Проанализировавшая описание лихутинского жилья Т. В. Цивьян отметила мотив «отсутствующей перспективы» и связала его с избыточной вещностью лихутинского быта, как бы блокирующей возможность высокой, метафизической точки зрения, закрытой для приземленных обитателей квартиры [189] , чему необходимо противопоставить абстрактность и беспредметность аблеуховского сознания, его перспективизм («…мимолетные взоры он бросал на роскошную перспективу из комнат» — с. 72). К этому следует добавить, что мотив тесноты («комнатки были — малые комнатки», «крохотные комнатушки») партикулярного, обывательского обиталища Софьи Петровны следует соотнести с неуютной просторностью казенной сенаторской квартиры. Ср. мотивы холода [190] и простора аблеуховского жилища чуть далее, где Белый, поясняя, казалось бы, сугубо бытовую связь между «высоким положением» «носителя бриллиантовых знаков» и огромностью его аппартаментов, более четко выстраивает смысловую систему организующих текст пространственных антитез:
189
Цивьян Т. В. Семиотические путешествия. СПб., 2001. С. 140–141.
190
Мотив холода, сопровождающий образ сенатора, может помимо всего прочего мотивироваться и отчетливо проартикулированной Белым идентификацией Аблеухова-старшего с Сатурном, который в астрологической традиции неизменно характеризуется именно холодом, см.: Klibansky R., Panofsky Е., Saxl F. Saturn and Melancholy. Studies in the History of Natural Philosophy, Religion and Art. London, 1964. Part II. Ch. 1.

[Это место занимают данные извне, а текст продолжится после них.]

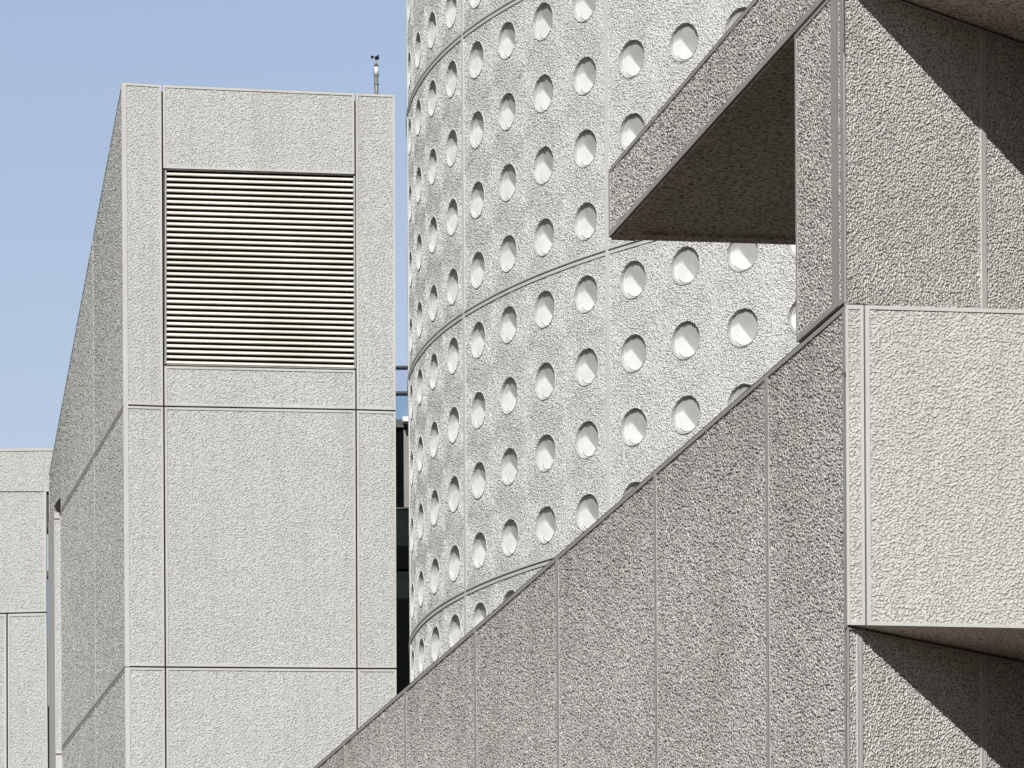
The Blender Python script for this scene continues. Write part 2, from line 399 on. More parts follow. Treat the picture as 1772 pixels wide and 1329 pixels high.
if slope_z(uE) > z1+.5:
    side_panel(uM, uE, z2, z1, (.003, J, 0, J))
else:
    side_panel(uM, uE, z2, z1, (.003, J, 0, J), vf=lambda u: np.minimum(z1, slope_z(u)))
z3 = z2-(z1-z2)
side_panel(u0s, uM, z3, z2, (0, J, .003, J)); side_panel(uM, uE, z3, z2, (.003, J, 0, J))
side_panel(u0s, uM, 0.3, z3, (0, J, .003, J), step=(.3, .3)); side_panel(uM, uE, 0.3, z3, (.003, J, 0, J), step=(.3, .3))
# core behind the panels
fl = PF.hit(215, 700); frp = PF.hit(684.8, 700)
wdir = (frp-fl)[:2]; 
nF, nS = PF.n[:2], PS.n[:2]
cA = fl[:2]-nF*.06-nS*.06; cB = frp[:2]-nF*.06; back = SIDEB[:2]*(uE-.05)
zA, zB = PF.hit(212, 148)[2]-.06, PF.hit(682, 168)[2]-.06
mb = MB()
vA0, vA1 = slope_z(0)-.06, slope_z(uE)-.06
# front part of the core leaves a hole for the louvre: build as four pieces round it
lx0, lx1 = PF.hit(285.5, 460)[:2], PF.hit(616, 460)[:2]
lzt, lzb = PF.hit(450, 297)[2]-.01, PF.hit(450, 634)[2]+.01
deep = -nF*.55
mb.prism([cA, lx0-nF*.06, lx0-nF*.6, cA+deep], 0, zA); mb.prism([lx1-nF*.06, cB, cB+deep, lx1-nF*.6], 0, zB)
mb.prism([lx0-nF*.061, lx1-nF*.061, lx1-nF*.6, lx0-nF*.6], lzt, zB-.02); mb.prism([lx0-nF*.061, lx1-nF*.061, lx1-nF*.6, lx0-nF*.6], 0, lzb)
mb.prism([cA+deep*1.01, cB+deep*1.01, cB+back, cA+back], 0, [zA-.1, zB-.1, vA1, vA1])
mb.build('tower_core', M['joint'], tower)
# rear fin with front-facing strip
PSf = PS
k1 = PS.hit(104.8, 1000); fin_w = None
dd = k1[1]
fl2 = np.array([ray(94.4, 1000)[0]*dd, dd]); 
dd2 = PS.hit(85.5, 1000)[1]+1.0
fl3 = np.array([fl2[0], fl2[1]])+SIDEB[:2]*(dd2-dd)
r3 = np.array([ray(83.8, 1000)[0], 1.0]);  # place the far edge where x=84 is seen
tt = None
for kk in np.linspace(.2, 14, 500):
    q = fl2+SIDEB[:2]*kk
    if q[0]/q[1] <= r3[0]: tt = kk; break
fl3 = fl2+SIDEB[:2]*(tt or 3)
zf = dd*ray(100, 887)[2]+CAMZ
mb = MB(); ins = k1[:2]+(-nS)*.3
fd = (k1[:2]-fl2); 
zfin_b = (dd+tt)*ray(84, 915)[2]+CAMZ if tt else zf
mb.prism([fl2-np.array(nF)*(-.0), k1[:2], ins, ins+SIDEB[:2]*(tt or 3), fl3], 0, [zf, zf, zf, zf+.0, zf+.0])
mb.build('rear_fin', M['margin'], tower)
# joint shadow lines across the fin
zj1 = dd*ray(100, 899)[2]+CAMZ; zj2 = dd*ray(100, 1306)[2]+CAMZ
mb = MB(); fu = fd/np.linalg.norm(fd); fn = np.array([fu[1], -fu[0]]); fn = fn if fn[1] < 0 else -fn
for zj in (zj1, zj2):
    mb = MB(); mb.box([*(fl2+fn*.004), zj], [*fd, 0], [*(-fn*.01), 0], [0, 0, .018])
    mb.build('fin_joint', M['joint'], tower)
S2 = lambda u, v, off: np.stack(np.broadcast_arrays(fl2[0]+fu[0]*np.asarray(u, float)+fn[0]*off, fl2[1]+fu[1]*np.asarray(u, float)+fn[1]*off, np.asarray(v, float)), -1)
wf = np.linalg.norm(fd)
rect_panel('fin_panel', tower, S2, 0, wf, zj2+.02, zj1-.01, [M['tower'], M['margin']], (.02, .04, .02, .04), (0, 0, 0, 0), (.02, .03), depth=.004, recess=.006).location += Vector((fn[0]*.012, fn[1]*.012, 0))
# dark sheet above the fin, standing in for a shaded recess
mb = MB(); tri = [PS.hit(*p)+PS.n*.012 for p in ((94.8, 876), (104.4, 861), (104.6, 891.5))]
mb.ngon(tri); mb.ngon([t-PS.n*.01 for t in tri[::-1]])
mb.build('notch_shade', M['joint'], tower)
# louvre
lv = MB(); fr = MB()
TLl, TRl, BRl, BLl = (285.3, 292.5), (614.8, 302.5), (616.3, 636.5), (285.3, 628.5)
Sl, Wl, Hl = quad_surface(PF, TLl, TRl, BRl, BLl)
npan = 35; pitch = Hl/npan
for i in range(npan):
    vc = Hl-(i+.93)*pitch
    # a blade: bright sloping face, thin lip under it, underside going back
    prof = [(vc, -.045), (vc+.008, -.035), (vc+pitch*.56, -.075), (vc+pitch*.58, -.085), (vc+pitch*.30, -.16), (vc-.002, -.055)]
    us = np.array([0.03, Wl-.03])
    P_ = np.array([Sl(us, np.full(2, v), o) for v, o in prof+prof[:1]])
    lv.grid(P_, 0, flip=True)
lv.build('louvre_slats', M['slat'], tower)
bk = MB(); bk.grid(np.stack([Sl(np.array([-.02, Wl+.02]), np.array([-.03]*2), -.40), Sl(np.array([-.02, Wl+.02]), np.array([Hl+.05]*2), -.40)]))
bk.build('louvre_back', M['louvre_back'], tower)
def fbar(u0, u1, v0, v1, o0=-.035, o1=-.2):
    c = Sl(np.array([u0, u1, u1, u0]), np.array([v0, v0, v1, v1]), o0); d = Sl(np.array([u0, u1, u1, u0]), np.array([v0, v0, v1, v1]), o1)
    k = fr.verts(np.concatenate([c, d])); fr.quads(np.array([[0,1,2,3],[7,6,5,4],[4,5,1,0],[5,6,2,1],[6,7,3,2],[7,4,0,3]])+k)
fbar(0, .028, 0, Hl); fbar(Wl-.028, Wl, 0, Hl); fbar(.0281, Wl-.0281, -.012, .0, -.05); fbar(.0281, Wl-.0281, Hl+.001, Hl+.03, -.02)
fr.build('louvre_frame', M['frame'], tower)

# little box on the tower roof
q = PF.hit(252.5, 145.5); mb = MB()
mb.box([q[0]-.05, q[1]+.35, q[2]-.12], [.115, 0, 0], [0, .12, 0], [0, 0, .17])
mb.box([q[0]-.06, q[1]+.34, q[2]+.051], [.135, 0, 0], [0, .14, 0], [0, 0, .012])
rb = mb.build('roof_box', M['sleeve']); tag(rb, 'tiny pale box on the roof edge of the tall louvred tower', 'roof fitting')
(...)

Аполлон Аполлонович не любил своей просторной квартиры <…> мебель в белых чехлах предстояла взорам снежными холмами <…>. Стены — снег, а не стены <…>. Аполлон Аполлонович с большей охотой перебрался бы из своего огромного помещения в помещение более скромное; <…> а он, Аполлон Аполлонович Аблеухов, должен был отказаться навек от пленительной тесноты: высота поста его к тому вынуждала; так был вынужден Аполлон Аполлонович праздно томиться в холодной квартире на набережной (с. 87–88). [191]
191
С аблеуховским полюсом «холода» в «Петербурге» Н. Г. Пустыгина связала и «категорию льда», отделяющую от мира людей террориста Дудкина, еще одного героя романа, испытывающего внутренний раскол между «льдом в сердце» и частным, приватным существованием, между легендарным Неуловимым и несчастным Александром Ивановичем (Пустыгина Н. Г. «Петербург» Андрея Белого как роман о революции 1905 года… С. 153; см. также: Иванов-Разумник. Вершины. Александр Блок. Андрей Белый. Пб.,1923. С. 135–136). С мотивным рядом, актуализирующим семантику «холода» в линиях умствующих героев «Петербурга», Аблеуховых и Дудкина, ср. «лед метафизических исканий» в уже цитировавшейся парижской лекции Белого «Социал-демократия и религия» (Белый А. Социал-демократия и религия. С. 26), а также в «Эмблематике смысла»: «Мы оказываемся в неизбежности броситься в хаос жизни, если не хотим замерзнуть на ледяных кручах познания» (Белый Андрей. Символизм. M"unchen, 1969. С. 111). Соотнесенность линии Дудкина с аблеуховской мотивной серией подчеркнута и мотивами скульптурности и придания формы (см. примеч. 5) в реплике героя, в которой он поясняет цели своей революционной деятельности, свой политический «артистизм»: «…я — артист. Из неоформленной глины общества хорошо лепить в вечность замечательный бюст» (85). Ср. также отвращение Дудкина перед «бесформенностью», что подчеркивается и его причудливыми речевыми ассоциациями: «„…р-ы-ы-ы-ба, то есть нечто с холодною кровью… И опять-таки м-ы-ы-ло: нечто склизкое; глыбы — бесформенное <…>…“ Незнакомец мой прервал свою речь: Липпанченко сидел перед ним бесформенной глыбою; и дым от его папиросы осклизло обмыливал атмосферу: сидел Липпанченко в облаке; незнакомец мой на него посмотрел и подумал „тьфу, гадость — татарщина“… Перед ним сидело просто какое-то „Ы“» (с. 42–43).